If I multiply the first row with (-1), and add it up to the second row, we have the matrix B:

| 1 0 0 0 |
| 0 1 0 0 |
| 1 2 1 0 |
| 2 3 2 1 |

And E is an unknown matrix where:

E*A = B

What is the value of the matrix E?

Basically, I'm trying to figure out the matrix which is equivalent to a computation in a matrix. I know that an option is to compute the inverse of A. However, I'm looking for a solution without inverse (as it's in the original problem I provided in the link below).

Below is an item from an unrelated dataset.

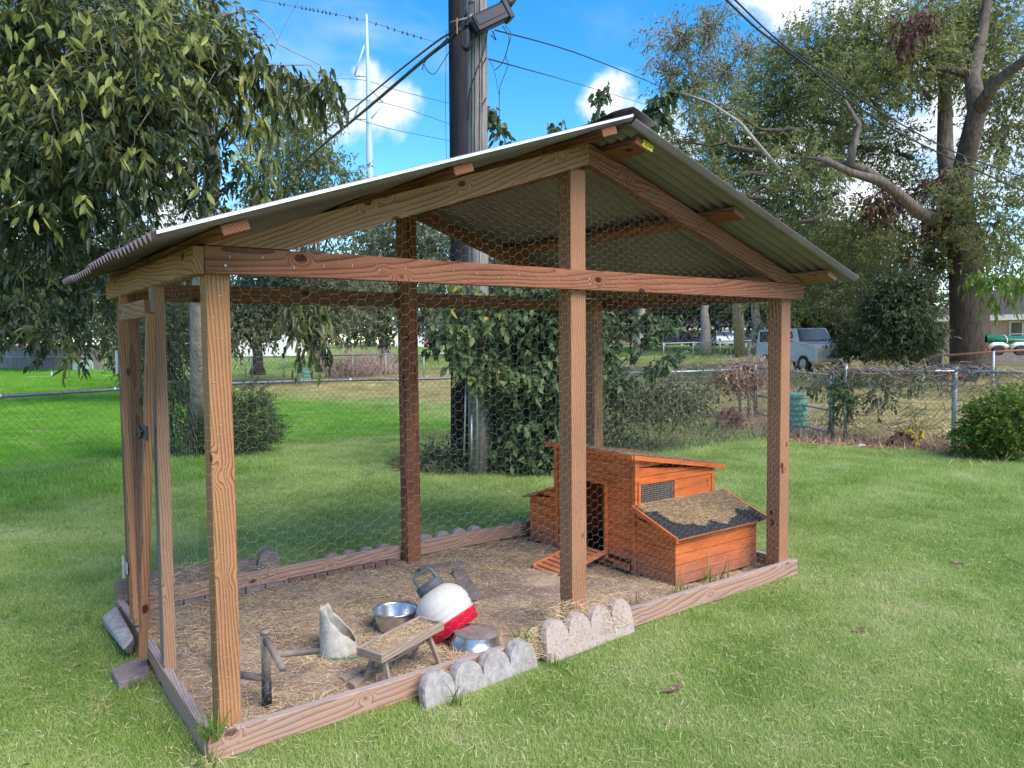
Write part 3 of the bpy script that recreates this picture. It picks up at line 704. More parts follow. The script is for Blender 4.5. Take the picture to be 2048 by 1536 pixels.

Originally this is the problem 2.2 from Algebra MIT OCW 18.06SC but simplified, as I'm struggling with this precise step.

Chris
  • 181
  • 4
  • 3
    Perform the same exact row operation on $I_{4\times 4}$ to get $E$ – Matthew H. Feb 01 '21 at 02:01
  • Each elementary row operation is represented by an elementary matrix. Have a look, see if you can figure out what $E$ is in this case. If you want to find the matrix representing multiple row operations, you can write out each elementary matrix and multiply all of them, or just do what Matthew suggests and perform the row operations on $I$. – Kyan Cheung Feb 01 '21 at 02:25

1 Answers1

1

Try to convince yourself of the following by looking at the matrix multiplication formaula:

Let $E, A$ and $B$ be $n \times n$ matrices such that $ E A =B$. Let $\{E_{ik}\}_{k=1}^n$ the $i$th row elements of $E$ and let $A_k$ denote the rows of $A.$ (Note that $A_k$ is a $1\times n$ matrix). Then the $k$th row of B is given by $$ \sum_{k=1}^n E_{ik}A_k.$$ In your example:

$\begin{pmatrix} 1&&&\\ -1&1&&\\ &&1\\ &&&1\\ \end{pmatrix} \begin{pmatrix} 1& 0&0&0 \\ 1 &1 &0& 0 \\ 1 &2 &1& 0\\ 2 &3&2&1\ \end{pmatrix} =\begin{pmatrix} 1 & 0&0&0 \\ 0 &1 &0& 0 \\ 1 &2 &1& 0\\ 2 &3&2&1 \end{pmatrix}$

The second row of $B$ is given by minus one times first row of $E$ plus one times the second row of $E$ plus $0$ times the third row etc.